The request: Your task is to copy the listing exactly. Drop any pictures from the copy.

Source excerpt:
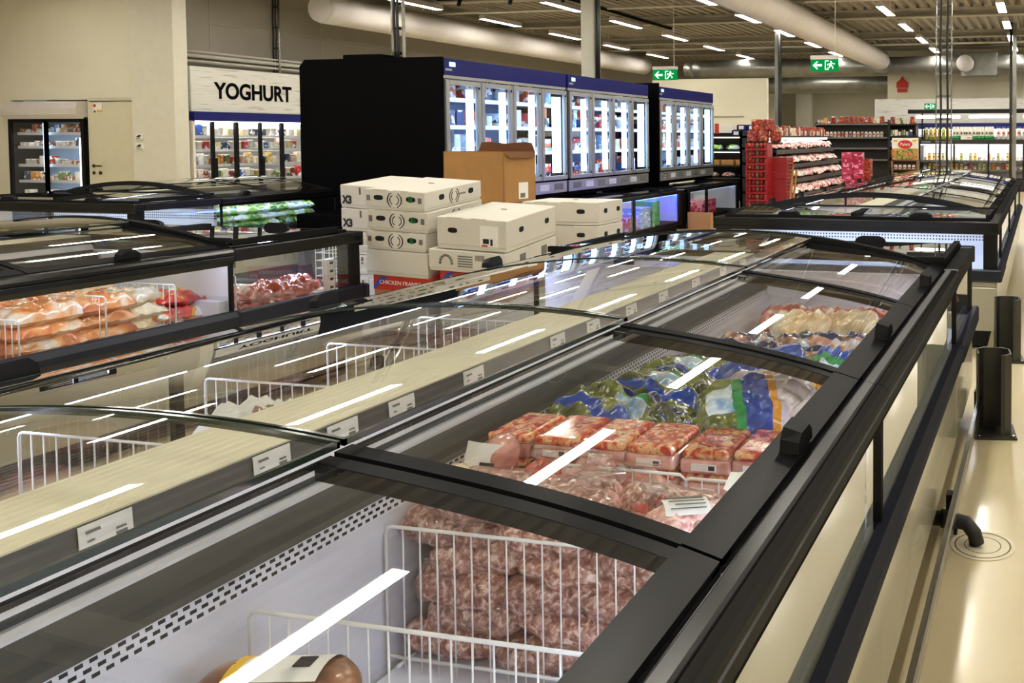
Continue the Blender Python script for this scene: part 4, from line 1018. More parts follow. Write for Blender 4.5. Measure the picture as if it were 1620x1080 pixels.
fl.prism(pts, 'y', d_ / 2 - .01, d_ / 2); fl.build('back_flap', 'cardboard_in', t_)
MB().add([(w_ / 2, -d_ / 2, h_), (w_ / 2, d_ / 2, h_), (w_ / 2 + .02, d_ / 2 - .03, h_ - .06), (w_ / 2 + .03, -d_ / 2 + .04, h_ - .05)], [(0, 1, 2, 3), (3, 2, 1, 0)]).build('side_flap', 'cardboard_in', t_)
lbx = MB().box(w_ / 2, -.02, .03, w_ / 2 + .002, .10, .17).build('shipping_label', 'white_paper', t_)
MB().box(w_ / 2 + .002, .0, .04, w_ / 2 + .003, .06, .08).build('barcode', 'ink_soft', lbx)
for k in range(5):
    carton((bq[0], bq[1], .95 - (k + 1) * .19), R(-6), .58, .40, .184, ['white carton directly under the open brown box', 'white carton second below the open brown box', 'white carton third below the open brown box', 'white carton fourth below the open brown box', 'white carton lowest below the open brown box'][k], False, 0, False)
# flat trolleys that carry the stacks
def trolley(x, y, z, rz, w_, d_, label):
    t_ = thing('roll_trolley', label, 'trolley', (x, y, 0), rz)
    MB().box(-w_ / 2, -d_ / 2, z - .04, w_ / 2, d_ / 2, z).build('deck', 'galvanised', t_)
    for a in (-1, 1):
        for b in (-1, 1):
            wh = MB().lathe([(.05, -.015), (.055, 0), (.05, .015)], 16).build('wheel', 'pipe_black', t_, (a * (w_ / 2 - .06), b * (d_ / 2 - .06), .055)); wh.rotation_euler = (0, R(90), 0)
            MB().box(a * (w_ / 2 - .06) - .02, b * (d_ / 2 - .06) - .02, .1, a * (w_ / 2 - .06) + .02, b * (d_ / 2 - .06) + .02, z - .04).build('fork', 'galvanised', t_)
    return t_
trolley(-4.0, 5.2, .235, RZ, .5, .75, 'roll trolley under the emblem cartons')
tw = trolley(-4.72, 5.65, .30, RZ, .62, .7, 'roll trolley with wire sides around the X3 cartons')
cg = MB(); W2, D2 = .62, .7
for i in range(9):
    z = .36 + i * .055; cg.tube([(-W2 / 2, D2 / 2, z), (-W2 / 2, -D2 / 2, z), (W2 / 2 - .2, -D2 / 2, z)], .0035, 6)
for i in range(12): y = -D2 / 2 + D2 * i / 11; cg.tube([(-W2 / 2, y, .33), (-W2 / 2, y, .80)], .0035, 6)
for i in range(7): x = -W2 / 2 + .42 * i / 6; cg.tube([(x, -D2 / 2, .33), (x, -D2 / 2, .80)], .0035, 6)
cg.build('wire_lattice', 'wire_white', tw)
trolley(RS[0], RS[1] + .1, .295, R2, .5, .75, 'roll trolley under the wide labelled carton')
trolley(-3.42, 6.03, .52, R(2), .6, .5, 'roll trolley under the hand hole cartons')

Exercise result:
Continue the Blender Python script for this scene: part 4, from line 1018. More parts follow. Write for Blender 4.5. Measure the picture as if it were 1620x1080 pixels.
fl.prism(pts, 'y', d_ / 2 - .01, d_ / 2); fl.build('back_flap', 'cardboard_in', t_)
MB().add([(w_ / 2, -d_ / 2, h_), (w_ / 2, d_ / 2, h_), (w_ / 2 + .02, d_ / 2 - .03, h_ - .06), (w_ / 2 + .03, -d_ / 2 + .04, h_ - .05)], [(0, 1, 2, 3), (3, 2, 1, 0)]).build('side_flap', 'cardboard_in', t_)
lbx = MB().box(w_ / 2, -.02, .03, w_ / 2 + .002, .10, .17).build('shipping_label', 'white_paper', t_)
MB().box(w_ / 2 + .002, .0, .04, w_ / 2 + .003, .06, .08).build('barcode', 'ink_soft', lbx)
for k in range(5):
    carton((bq[0], bq[1], .95 - (k + 1) * .19), R(-6), .58, .40, .184, ['white carton directly under the open brown box', 'white carton second below the open brown box', 'white carton third below the open brown box', 'white carton fourth below the open brown box', 'white carton lowest below the open brown box'][k], False, 0, False)
# flat trolleys that carry the stacks
def trolley(x, y, z, rz, w_, d_, label):
    t_ = thing('roll_trolley', label, 'trolley', (x, y, 0), rz)
    MB().box(-w_ / 2, -d_ / 2, z - .04, w_ / 2, d_ / 2, z).build('deck', 'galvanised', t_)
    for a in (-1, 1):
        for b in (-1, 1):
            wh = MB().lathe([(.05, -.015), (.055, 0), (.05, .015)], 16).build('wheel', 'pipe_black', t_, (a * (w_ / 2 - .06), b * (d_ / 2 - .06), .055)); wh.rotation_euler = (0, R(90), 0)
            MB().box(a * (w_ / 2 - .06) - .02, b * (d_ / 2 - .06) - .02, .1, a * (w_ / 2 - .06) + .02, b * (d_ / 2 - .06) + .02, z - .04).build('fork', 'galvanised', t_)
    return t_
trolley(-4.0, 5.2, .235, RZ, .5, .75, 'roll trolley under the emblem cartons')
tw = trolley(-4.72, 5.65, .30, RZ, .62, .7, 'roll trolley with wire sides around the X3 cartons')
cg = MB(); W2, D2 = .62, .7
for i in range(9):
    z = .36 + i * .055; cg.tube([(-W2 / 2, D2 / 2, z), (-W2 / 2, -D2 / 2, z), (W2 / 2 - .2, -D2 / 2, z)], .0035, 6)
for i in range(12): y = -D2 / 2 + D2 * i / 11; cg.tube([(-W2 / 2, y, .33), (-W2 / 2, y, .80)], .0035, 6)
for i in range(7): x = -W2 / 2 + .42 * i / 6; cg.tube([(x, -D2 / 2, .33), (x, -D2 / 2, .80)], .0035, 6)
cg.build('wire_lattice', 'wire_white', tw)
trolley(RS[0], RS[1] + .1, .295, R2, .5, .75, 'roll trolley under the wide labelled carton')
trolley(-3.42, 6.03, .52, R(2), .6, .5, 'roll trolley under the hand hole cartons')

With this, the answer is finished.